Question

TA phonograph turntable rotating at $78rev/\min $ slows down and stops in 30 sec after the motor is turned off. Then the revolutions in $rev/\min $ made by it in this time are:
A. 19.5
B. 39
C. 78
D. 156

Answer 1

Hint: Here we have to write the revolutions $\theta $ by assuming the given initial angular velocity and find the time after 30 sec. here we have to find $\alpha $ which is angular acceleration. And as the phonograph turntable speed slows down such that angular acceleration should be negative.

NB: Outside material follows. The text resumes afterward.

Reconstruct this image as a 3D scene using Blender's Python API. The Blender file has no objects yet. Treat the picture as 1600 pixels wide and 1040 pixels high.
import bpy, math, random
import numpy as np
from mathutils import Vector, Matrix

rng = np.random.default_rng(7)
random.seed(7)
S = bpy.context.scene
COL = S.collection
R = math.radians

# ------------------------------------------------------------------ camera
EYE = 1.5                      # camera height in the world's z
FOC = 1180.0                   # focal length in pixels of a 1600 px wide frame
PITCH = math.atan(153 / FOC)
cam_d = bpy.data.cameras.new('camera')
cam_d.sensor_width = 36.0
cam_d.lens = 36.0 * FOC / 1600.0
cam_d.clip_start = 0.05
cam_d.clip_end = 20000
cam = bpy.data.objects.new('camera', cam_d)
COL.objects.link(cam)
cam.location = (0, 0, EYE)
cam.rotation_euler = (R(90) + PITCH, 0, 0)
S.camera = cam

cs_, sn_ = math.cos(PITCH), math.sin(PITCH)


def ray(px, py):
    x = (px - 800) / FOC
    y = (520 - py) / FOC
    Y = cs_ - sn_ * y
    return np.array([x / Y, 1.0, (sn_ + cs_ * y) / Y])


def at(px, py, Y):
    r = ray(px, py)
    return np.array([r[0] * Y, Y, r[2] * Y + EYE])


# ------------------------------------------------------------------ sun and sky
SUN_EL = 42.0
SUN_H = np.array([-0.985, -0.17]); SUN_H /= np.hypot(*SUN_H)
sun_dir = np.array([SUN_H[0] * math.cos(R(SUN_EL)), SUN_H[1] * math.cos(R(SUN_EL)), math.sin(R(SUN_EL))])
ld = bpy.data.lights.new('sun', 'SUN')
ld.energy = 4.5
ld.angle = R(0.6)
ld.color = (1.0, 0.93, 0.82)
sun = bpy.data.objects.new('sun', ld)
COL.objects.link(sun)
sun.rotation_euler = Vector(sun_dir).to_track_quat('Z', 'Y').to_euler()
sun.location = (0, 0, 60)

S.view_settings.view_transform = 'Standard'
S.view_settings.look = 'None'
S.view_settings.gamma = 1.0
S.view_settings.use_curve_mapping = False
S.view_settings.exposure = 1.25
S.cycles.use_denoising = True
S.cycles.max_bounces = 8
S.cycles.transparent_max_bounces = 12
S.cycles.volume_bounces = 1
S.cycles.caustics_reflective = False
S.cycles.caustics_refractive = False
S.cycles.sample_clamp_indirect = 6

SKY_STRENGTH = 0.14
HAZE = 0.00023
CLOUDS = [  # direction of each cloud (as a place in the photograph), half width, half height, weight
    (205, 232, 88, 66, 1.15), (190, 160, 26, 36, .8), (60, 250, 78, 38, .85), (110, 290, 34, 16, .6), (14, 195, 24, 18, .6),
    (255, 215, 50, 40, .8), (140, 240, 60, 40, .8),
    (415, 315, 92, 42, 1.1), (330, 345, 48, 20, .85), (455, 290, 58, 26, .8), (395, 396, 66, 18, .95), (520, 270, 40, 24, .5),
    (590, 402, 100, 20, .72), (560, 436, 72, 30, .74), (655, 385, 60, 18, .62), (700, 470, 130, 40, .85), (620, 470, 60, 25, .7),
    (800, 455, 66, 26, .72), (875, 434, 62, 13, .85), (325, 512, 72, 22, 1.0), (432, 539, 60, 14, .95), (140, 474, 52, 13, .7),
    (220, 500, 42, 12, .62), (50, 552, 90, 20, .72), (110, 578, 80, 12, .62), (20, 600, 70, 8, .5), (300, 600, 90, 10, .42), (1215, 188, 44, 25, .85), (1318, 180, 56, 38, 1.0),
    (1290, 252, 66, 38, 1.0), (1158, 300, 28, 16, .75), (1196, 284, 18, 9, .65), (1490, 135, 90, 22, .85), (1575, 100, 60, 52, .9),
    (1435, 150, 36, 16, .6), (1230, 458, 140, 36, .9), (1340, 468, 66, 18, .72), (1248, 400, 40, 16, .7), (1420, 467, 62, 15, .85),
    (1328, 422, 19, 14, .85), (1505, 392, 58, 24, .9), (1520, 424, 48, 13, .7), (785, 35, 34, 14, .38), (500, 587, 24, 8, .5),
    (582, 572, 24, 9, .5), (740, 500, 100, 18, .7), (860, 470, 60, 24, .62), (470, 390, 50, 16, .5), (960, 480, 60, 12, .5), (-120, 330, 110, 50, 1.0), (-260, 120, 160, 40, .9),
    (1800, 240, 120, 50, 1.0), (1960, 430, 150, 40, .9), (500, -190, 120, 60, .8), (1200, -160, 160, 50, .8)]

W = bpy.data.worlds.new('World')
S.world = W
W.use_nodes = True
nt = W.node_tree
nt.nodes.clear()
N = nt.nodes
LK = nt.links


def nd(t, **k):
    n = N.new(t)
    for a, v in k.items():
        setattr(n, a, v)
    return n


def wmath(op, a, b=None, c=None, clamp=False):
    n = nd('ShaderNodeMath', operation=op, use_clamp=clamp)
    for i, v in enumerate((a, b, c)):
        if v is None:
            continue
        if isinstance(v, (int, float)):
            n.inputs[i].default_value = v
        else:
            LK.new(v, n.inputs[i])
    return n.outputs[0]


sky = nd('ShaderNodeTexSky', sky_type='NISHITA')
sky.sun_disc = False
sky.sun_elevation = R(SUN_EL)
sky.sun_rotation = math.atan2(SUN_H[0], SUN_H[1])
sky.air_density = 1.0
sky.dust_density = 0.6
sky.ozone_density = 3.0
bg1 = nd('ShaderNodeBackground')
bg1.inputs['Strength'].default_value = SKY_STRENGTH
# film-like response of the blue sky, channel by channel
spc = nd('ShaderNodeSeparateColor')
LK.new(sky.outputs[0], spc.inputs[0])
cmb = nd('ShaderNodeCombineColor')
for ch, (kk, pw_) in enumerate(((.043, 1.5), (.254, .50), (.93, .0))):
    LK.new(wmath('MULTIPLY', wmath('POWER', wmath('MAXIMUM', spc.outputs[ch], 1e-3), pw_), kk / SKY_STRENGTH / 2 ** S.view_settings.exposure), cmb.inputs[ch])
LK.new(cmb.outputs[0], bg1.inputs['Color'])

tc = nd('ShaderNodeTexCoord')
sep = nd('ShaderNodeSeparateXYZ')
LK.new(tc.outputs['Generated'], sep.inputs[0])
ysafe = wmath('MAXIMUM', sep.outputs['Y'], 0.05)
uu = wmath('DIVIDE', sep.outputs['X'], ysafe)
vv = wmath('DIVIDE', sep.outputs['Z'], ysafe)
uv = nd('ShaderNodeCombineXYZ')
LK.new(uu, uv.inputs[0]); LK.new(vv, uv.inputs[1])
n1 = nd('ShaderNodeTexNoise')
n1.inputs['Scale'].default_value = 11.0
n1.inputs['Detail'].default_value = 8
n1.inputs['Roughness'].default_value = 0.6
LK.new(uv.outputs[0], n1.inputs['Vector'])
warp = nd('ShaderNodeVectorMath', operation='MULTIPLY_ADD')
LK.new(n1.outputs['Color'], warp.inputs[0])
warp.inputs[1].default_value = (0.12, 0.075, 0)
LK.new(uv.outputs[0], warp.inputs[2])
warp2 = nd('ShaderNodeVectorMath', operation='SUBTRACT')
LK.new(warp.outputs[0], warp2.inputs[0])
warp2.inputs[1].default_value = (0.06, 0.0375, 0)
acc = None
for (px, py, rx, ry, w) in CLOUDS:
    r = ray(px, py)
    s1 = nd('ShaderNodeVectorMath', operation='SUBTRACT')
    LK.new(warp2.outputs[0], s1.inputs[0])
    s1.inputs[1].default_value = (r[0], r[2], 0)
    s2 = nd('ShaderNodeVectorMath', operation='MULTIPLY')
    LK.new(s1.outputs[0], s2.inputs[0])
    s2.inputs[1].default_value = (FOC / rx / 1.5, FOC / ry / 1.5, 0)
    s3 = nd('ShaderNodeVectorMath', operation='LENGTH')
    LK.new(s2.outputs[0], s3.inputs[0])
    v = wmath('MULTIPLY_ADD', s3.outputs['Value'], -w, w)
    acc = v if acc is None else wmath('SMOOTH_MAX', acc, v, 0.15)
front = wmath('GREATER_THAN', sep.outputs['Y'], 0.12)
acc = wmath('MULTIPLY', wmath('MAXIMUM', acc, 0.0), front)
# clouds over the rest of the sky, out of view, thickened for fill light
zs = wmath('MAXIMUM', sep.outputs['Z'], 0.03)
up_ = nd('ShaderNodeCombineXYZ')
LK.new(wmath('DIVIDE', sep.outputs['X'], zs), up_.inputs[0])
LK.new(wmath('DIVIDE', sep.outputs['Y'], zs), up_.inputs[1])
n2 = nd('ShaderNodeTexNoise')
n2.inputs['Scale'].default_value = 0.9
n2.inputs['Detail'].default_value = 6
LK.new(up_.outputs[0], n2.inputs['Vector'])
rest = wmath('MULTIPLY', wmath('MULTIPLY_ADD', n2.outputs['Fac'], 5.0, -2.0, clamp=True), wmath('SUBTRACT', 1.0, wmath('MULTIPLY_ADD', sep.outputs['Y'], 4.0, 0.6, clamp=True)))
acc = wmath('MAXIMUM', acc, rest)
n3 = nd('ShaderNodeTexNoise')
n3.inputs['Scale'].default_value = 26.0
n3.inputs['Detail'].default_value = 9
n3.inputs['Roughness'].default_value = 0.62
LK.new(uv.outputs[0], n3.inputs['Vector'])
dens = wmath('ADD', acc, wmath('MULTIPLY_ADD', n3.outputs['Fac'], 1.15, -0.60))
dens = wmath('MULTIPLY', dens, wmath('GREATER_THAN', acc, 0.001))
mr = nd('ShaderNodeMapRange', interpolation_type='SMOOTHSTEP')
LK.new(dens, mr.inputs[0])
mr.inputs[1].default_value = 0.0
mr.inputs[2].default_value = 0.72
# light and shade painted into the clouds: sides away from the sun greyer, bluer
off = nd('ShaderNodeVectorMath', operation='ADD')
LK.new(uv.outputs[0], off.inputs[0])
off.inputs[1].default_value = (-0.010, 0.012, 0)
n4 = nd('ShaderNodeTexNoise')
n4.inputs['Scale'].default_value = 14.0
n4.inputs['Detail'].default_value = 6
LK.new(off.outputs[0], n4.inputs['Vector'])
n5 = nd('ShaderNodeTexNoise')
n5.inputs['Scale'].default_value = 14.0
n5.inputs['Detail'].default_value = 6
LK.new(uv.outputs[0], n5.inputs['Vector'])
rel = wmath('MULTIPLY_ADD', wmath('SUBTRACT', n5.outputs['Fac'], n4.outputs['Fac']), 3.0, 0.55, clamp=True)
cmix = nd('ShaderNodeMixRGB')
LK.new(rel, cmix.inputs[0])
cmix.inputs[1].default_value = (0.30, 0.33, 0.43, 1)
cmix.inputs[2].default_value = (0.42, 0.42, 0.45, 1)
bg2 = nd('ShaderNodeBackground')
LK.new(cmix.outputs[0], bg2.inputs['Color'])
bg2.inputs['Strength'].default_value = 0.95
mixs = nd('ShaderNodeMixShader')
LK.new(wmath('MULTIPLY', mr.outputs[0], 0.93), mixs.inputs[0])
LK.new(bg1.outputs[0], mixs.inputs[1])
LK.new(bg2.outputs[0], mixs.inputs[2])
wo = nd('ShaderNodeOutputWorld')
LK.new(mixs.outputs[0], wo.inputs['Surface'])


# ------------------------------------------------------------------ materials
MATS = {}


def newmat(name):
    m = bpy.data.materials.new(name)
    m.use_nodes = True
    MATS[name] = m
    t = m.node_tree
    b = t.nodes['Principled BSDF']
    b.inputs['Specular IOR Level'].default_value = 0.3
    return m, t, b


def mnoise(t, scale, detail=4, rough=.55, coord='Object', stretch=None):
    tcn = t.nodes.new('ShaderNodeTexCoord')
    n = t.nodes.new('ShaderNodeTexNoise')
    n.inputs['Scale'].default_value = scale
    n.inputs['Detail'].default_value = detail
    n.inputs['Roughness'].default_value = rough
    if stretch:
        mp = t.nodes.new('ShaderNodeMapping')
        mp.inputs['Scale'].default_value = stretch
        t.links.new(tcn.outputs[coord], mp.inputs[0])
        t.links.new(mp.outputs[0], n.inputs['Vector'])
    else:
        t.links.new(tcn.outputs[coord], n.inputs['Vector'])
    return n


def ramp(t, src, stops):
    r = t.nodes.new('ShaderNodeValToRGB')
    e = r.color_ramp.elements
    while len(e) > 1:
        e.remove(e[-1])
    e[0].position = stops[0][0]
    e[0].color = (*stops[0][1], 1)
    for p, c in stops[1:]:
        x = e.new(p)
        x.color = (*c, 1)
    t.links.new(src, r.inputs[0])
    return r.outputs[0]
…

Complete solution step by step:
As given above that initial angular velocity ${{\omega }_{i}}=78rpm$ and also the final angular velocity will be,
${{\omega }_{f}}=0rpm$

As the phonograph speed slows down hence after 30 sec it stops thus the given time will be $0.5\min $ .
Or,
$t=\dfrac{30}{60}\min $
$\Rightarrow t=0.5\min $

Now the angular acceleration is given as,
$\alpha =\dfrac{{{\omega }_{f}}-{{\omega }_{i}}}{t}$
$\alpha =\dfrac{0-78}{0.5}$
$\alpha =-156rev/{{\min }^{2}}$

It is negative because the speed of the phonograph slows down and angular velocity of the turn-table decreases over time.
Now,
$\theta ={{\omega }_{i}}t+\dfrac{1}{2}\alpha {{t}^{2}}$ eq. (1)

Now on putting the value of initial angular velocity, angular acceleration and time. We find revolutions in $rev/\min $ made by phonograph in 30 sec is,
$\theta =78\times 0.5+\dfrac{1}{2}(-156){{(0.5)}^{2}}$
$\theta =39-19.5$
$\theta =19.5rev$

Hence the revolutions in time 30 sec is $19.5rev$. That is option A.

Note:
Phonograph is made in $1900$ to $1925$ and it is observed that it revolves $74$ and $82$ revolutions per minute, then they stabilize at 78 revolutions per minute with the electrical table. The synchronous motor ran at 3600 revolution per minute. With the ratio of $46:1$ gear, this produces a speed of $78.26$ revolution per minute, which became the standard value for the revolution of phonograph.